Released from the noose of gang rape allegations that suffocated six years of his life, Rhys Fiteni feels as if he has won the lottery and his eyes still well up when he recalls the court verdict – not guilty.

I’m not proud of what I did but it’s not everyday a girl issues such a challenge

“This woman wiped out six years of my life, but I refuse to let her rob me of the rest of my life,” the 26-year-old from Senglea told The Sunday Times.

Last Tuesday, six years to the day from when an 18-year-old girl turned up at a police station claiming she was gang raped, Mr Fiteni, Keith Bartolo and Ronald Barbara were cleared of the charges.

In a 113-page judgment, Magistrate Consuelo Scerri Herrera found the woman had actually bragged about her sexual prowess and told the young men she could handle all three in bed; a challenge they took up.

From the testimony of various witnesses – and forensic evidence revealing no signs of violent conduct – the court ruled the girl was never forced into doing anything against her will.

Reflecting on that Sunday afternoon in April 2006, Mr Fiteni, who was represented in court by lawyer Joe Giglio, said it all started as a joke while they were taking a stroll along the Senglea promenade.

“I’m not proud of what I did but it’s not every day a girl issues such a challenge.

“I was 20 years old and foolish and while what I did wasn’t right, it wasn’t wrong either,” he said.

Mr Fiteni was having a few drinks at a bar next to the sea when the girl – whom he had met just three times before and whose name was never released by the court – passed by with her cousin, Mr Bartolo.

Mr Fiteni accompanied them and eventually Mr Barbara joined the small group. The conversation was heavy with sexual innuendos, and the girl, who had just fought with her 33-year-old boyfriend, said she could handle all three of them. And they took up the dare.

All four headed to an old property belonging to Mr Fiteni’s grandmother and the three men thought nothing more of it. Except the next day a policeman knocked on their doors and threw their lives into disarray.

“I was terrified. I had no idea what the policeman wanted until we got to the station. Fear engulfed me,” Mr Fiteni said, nervously rubbing his hands.

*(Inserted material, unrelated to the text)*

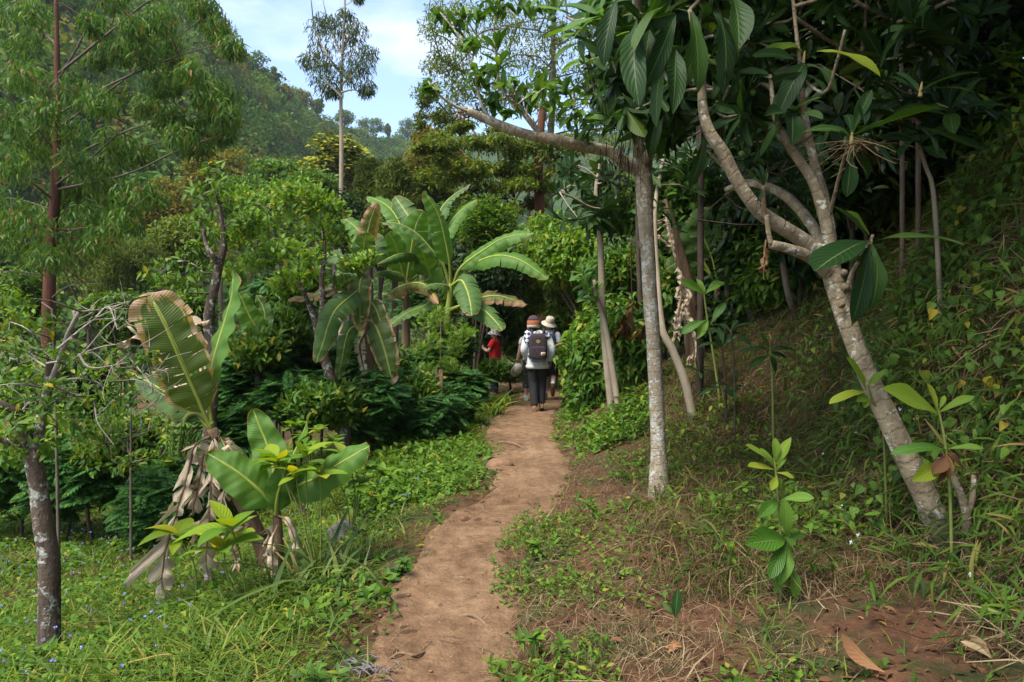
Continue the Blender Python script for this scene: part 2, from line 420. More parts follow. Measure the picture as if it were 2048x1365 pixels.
def banana_mat(name, c0, c1, brown, bamt, dead=False):
    t = NT(name)
    u, v, w, vec = t.lc(); av = t.math('ABSOLUTE', v)
    nz = t.noise(t.obj(), 5, 4)
    col = t.mix(nz, c0, c1)
    st = t.math('SINE', t.math('MULTIPLY', t.math('SUBTRACT', u, t.math('MULTIPLY', av, .05)), 330))
    st2 = t.math('SINE', t.math('MULTIPLY', t.math('SUBTRACT', u, t.math('MULTIPLY', av, .05)), 61))
    col = t.mix(t.math('MULTIPLY', t.math('ADD', st2, 1), .12), col, t.mix(.6, col, (.16, .22, .05)))
    e = t.math('MULTIPLY', t.math('MAXIMUM', t.math('SUBTRACT', t.math('ADD', t.math('ADD', t.math('POWER', av, 3), t.math('POWER', u, 6)), t.math('MULTIPLY', t.noise(vec, 6, 4, .7), 1.3)), 2.05 - bamt), 0), 6)
    e = t.math('MINIMUM', e, 1)
    if bamt > 0:
        col = t.mix(t.math('MINIMUM', t.math('MULTIPLY', e, 2.2), 1), col, (.32, .21, .02)) if not dead else col
        col = t.mix(e, col, brown)
    mid = t.math('LESS_THAN', av, .07)
    col = t.mix(mid, col, (.30, .36, .10) if not dead else (.30, .19, .10))
    h = t.math('ADD', t.math('MULTIPLY', st, .4), t.math('MULTIPLY', st2, .8))
    nrm = t.bump(h, .4, .006)
    s1 = t.bsdf(col, .5 if not dead else .8, .25 if not dead else .1, nrm)
    tr = t.n('BsdfTranslucent'); t.l(t.mix(1.0, col, (1.5, 1.5, .45) if not dead else (1, .85, .65), 'MULTIPLY'), tr.inputs['Color'])
    mx = t.n('MixShader'); mx.inputs[0].default_value = .36 if not dead else .2
    t.l(s1, mx.inputs[1]); t.l(tr.outputs[0], mx.inputs[2])
    return t.done(mx.outputs[0])
M['ban'] = banana_mat('banana_leaf', (.06, .15, .018), (.095, .20, .026), (.30, .16, .08), .12)
M['ban_dull'] = banana_mat('banana_leaf_dull', (.05, .11, .026), (.08, .155, .036), (.30, .16, .08), .3)
M['ban_old'] = banana_mat('banana_leaf_aged', (.06, .095, .022), (.09, .13, .028), (.38, .25, .15), .82)
M['ban_brown'] = banana_mat('banana_leaf_browned', (.08, .10, .02), (.12, .12, .03), (.30, .17, .10), 1.1)
M['ban_dead'] = banana_mat('banana_leaf_dead', (.50, .38, .26), (.66, .54, .40), (.30, .18, .10), .4, True)

def bark(name, c0, c1, lichen=None, lam=.5, scale=14, stretch=.35, rings=0., bump=.6, rough=.85):
    t = NT(name)
    u, v, w, vec = t.lc()
    mp = t.n('Mapping'); mp.inputs['Scale'].default_value = (1, 1, stretch); t.l(t.obj(), mp.inputs['Vector'])
    n1 = t.noise(mp.outputs[0], scale, 6, .65, .4); n2 = t.noise(t.obj(), scale * 3.2, 4, .7)
    col = t.ramp(n1, [(.3, c0), (.7, c1)])
    h = t.math('ADD', n1, t.math('MULTIPLY', n2, .5))
    if rings:
        r = t.math('SINE', t.math('ADD', t.math('MULTIPLY', u, rings), t.math('MULTIPLY', n1, 7)))
        k = t.math('MAXIMUM', t.math('SUBTRACT', r, .75), 0)
        col = t.mix(t.math('MULTIPLY', k, 1.6), col, c0); h = t.math('SUBTRACT', h, k)
    if lichen:
        n3 = t.noise(t.obj(), scale * .6, 5, .72); n4 = t.noise(t.obj(), scale * 2.2, 3, .6)
        q = t.math('MINIMUM', t.math('MAXIMUM', t.math('MULTIPLY', t.math('SUBTRACT', t.math('ADD', n3, t.math('MULTIPLY', n4, .55)), 1.05 - lam * .5), 9), 0), 1)
        col = t.mix(q, col, t.mix(n2, lichen, tuple(x * .7 for x in lichen)))
        h = t.math('ADD', h, t.math('MULTIPLY', q, .25))
    return t.done(t.bsdf(col, rough, .2, t.bump(h, bump, .02)))
M['bark_pale'] = bark('pale_bark', (.20, .155, .095), (.38, .315, .22), (.58, .55, .46), .55, 16, .5, 95, .7)
M['bark_loquat'] = bark('loquat_bark', (.14, .105, .062), (.32, .26, .165), (.58, .54, .44), .42, 15, .6, 70, .75)
M['bark_loqtwig'] = bark('loquat_twig_bark', (.10, .06, .035), (.22, .14, .08), None, 0, 20, .6, 0, .5)
M['bark_lichen'] = bark('lichen_bark', (.045, .03, .022), (.14, .10, .072), (.46, .46, .40), .48, 13, .3, 0, 1.)
M['bark_red'] = bark('red_fibrous_bark', (.045, .018, .010), (.16, .065, .035), None, 0, 9, .08, 0, 1.)
M['bark_grey'] = bark('grey_bark', (.07, .055, .042), (.17, .135, .10), (.30, .30, .25), .2, 12, .3, 0, .7)
M['bark_thin'] = bark('slim_trunk_bark', (.20, .16, .11), (.34, .28, .20), (.42, .38, .3), .2, 6, .4, 0, .4)
M['bark_dark'] = bark('dark_bark', (.035, .025, .018), (.09, .065, .045), None, 0, 12, .3, 0, .7)
M['twig_white'] = bark('bare_twig', (.17, .14, .11), (.34, .30, .25), None, 0, 25, .6, 0, .4)
M['stem_green'] = bark('green_stem', (.10, .14, .03), (.18, .20, .05), None, 0, 20, .5, 0, .3, .6)
M['stem_yellow'] = bark('banana_stalk', (.19, .23, .035), (.30, .33, .06), None, 0, 12, .3, 0, .3, .5)
M['stem_dead'] = bark('dried_banana_stem', (.06, .035, .022), (.26, .17, .10), None, 0, 10, .12, 0, .9)
M['bud'] = bark('furry_bud', (.22, .16, .05), (.32, .24, .08), None, 0, 40, .6, 0, .5)
M['broken'] = bark('torn_wood', (.30, .19, .10), (.48, .36, .23), None, 0, 20, .12, 0, .8)
M['fruit'] = bark('green_fruit', (.05, .10, .02), (.09, .16, .03), None, 0, 8, 1, 0, .1, .45)
M['bananafruit'] = bark('green_banana_fruit', (.07, .13, .022), (.13, .2, .035), None, 0, 10, 1, 0, .1, .5)
M['rock'] = bark('lichen_rock', (.11, .095, .085), (.22, .2, .185), (.34, .32, .3), .35, 9, 1, 0, .9)
M['pebble'] = bark('path_stone', (.15, .08, .045), (.24, .14, .082), None, 0, 9, 1, 0, .6)

def soil(name, c0, c1, c2, gscale=1., bump=.5, moss=None):
    t = NT(name); p = t.pos()
    n1 = t.noise(p, .9 * gscale, 5, .6); n2 = t.noise(p, 7 * gscale, 6, .7); n3 = t.noise(p, 55 * gscale, 4, .7)
    vo = t.n('TexVoronoi'); vo.inputs['Scale'].default_value = 38 * gscale; t.l(p, vo.inputs['Vector'])
    col = t.ramp(t.math('ADD', t.math('MULTIPLY', n1, .45), t.math('MULTIPLY', n2, .55)), [(.38, c0), (.5, c1), (.61, c2)])
    col = t.mix(t.math('MULTIPLY', t.math('GREATER_THAN', n3, .6), .28), col, tuple(x * .55 for x in c1))
    col = t.mix(t.math('MULTIPLY', t.math('LESS_THAN', vo.outputs['Distance'], .16), .35), col, tuple(min(1, x * 1.35) for x in c2))
    if moss:
        q = t.math('MINIMUM', t.math('MAXIMUM', t.math('MULTIPLY', t.math('SUBTRACT', t.noise(p, 1.7, 5, .7), .47), 9), 0), 1)
        col = t.mix(t.math('MULTIPLY', q, .75), col, moss)
    h = t.math('ADD', t.math('ADD', n2, t.math('MULTIPLY', n3, .35)), t.math('MULTIPLY', vo.outputs['Distance'], -.15))
    return t.done(t.bsdf(col, .92, .15, t.bump(h, bump, .03)))
M['path'] = soil('trodden_earth', (.095, .052, .027), (.165, .097, .052), (.24, .15, .086), 1., .9)
M['soil'] = soil('bank_soil', (.05, .025, .014), (.095, .045, .024), (.145, .072, .037), 1.4, .9, (.03, .05, .014))
M['hill'] = soil('hill_ground', (.016, .034, .010), (.028, .052, .014), (.045, .07, .02), .05, .3)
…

All three have always protested their innocence, but the charges were serious. They spent two nights under arrest in a police cell, followed by three weeks in prison.

“The prison guard warned us not to mention we were in for rape, but somehow the inmates got to know and wanted to kill us.

“In the first week I was too scared to leave the cell,” he added.

After they were released, the men spent an agonising three months under house arrest.

“It was worse than prison. At home I felt like a bird in an open cage, but unable to fly out,” Mr Fiteni said.

A top regatta rower with Senglea, he spent that first summer in the balcony staring longingly at the children swimming across the bay. On certain days the TV and Playstation were his only companions.

As the days passed he plunged into a dark hole, and resorted to tranquilisers to cope.

“I cried every day. I felt completely lost. It was a very black period,” he said, pulling out a tattered scapular of Our Lady of Mount Carmel from around his neck, which his grandmother had given him during this difficult time. “I will never take it off!”

I started imagining that women who saw me in the street were crossing the road for fear I’d rape them

When his bail conditions were eased, he was so scarred it took him about two years to pluck up the courage to date a girl.

“I started imagining that wo­men who saw me in the street were crossing the road for fear I’d rape them,” he said.

The rape accusation hung over his head for years, and when he started dating his current girlfriend, Amy, two months ago, he told her everything from the outset so that she could hear it from him first-hand.

Amy, who stood by his side throughout the interview, fiercely came to his defence, and recounted the arguments she had with her family when they learnt who she was dating.

Mr Fiteni calmed her down and said: “It’s only natural for your family to feel this way. If it was my sister I’d do the same.”

The allegations have not only ruined his reputation but the pending court case also robbed him of his dream to become a soldier.

Holding down a job was not easy, and the only thing that saved him during these six years was the regatta where he spent his days venting his frustration, in turn winning numerous trophies and shields for Senglea.

“I don’t blame people thinking what they did.

“Who would believe an 18-year-old girl challenged three boys to have sex?

“It was an unusual case, which made things harder,” he said, trying to reason things out.

During many sleepless nights, he decided he would never let hatred erode his soul.

“I’m focusing on the positive side. I refuse to let anger get the best of me as it will lead to nasty situations. This is the end of the story for me,” he said, adding he will not be pursuing the matter in court or taking action against the girl.

“Now I’ll start a new life. This is a different Rhys. I have the regatta, I have Amy... I just want to lead a normal life. I’m not seeking anything special; I just want to be happy.”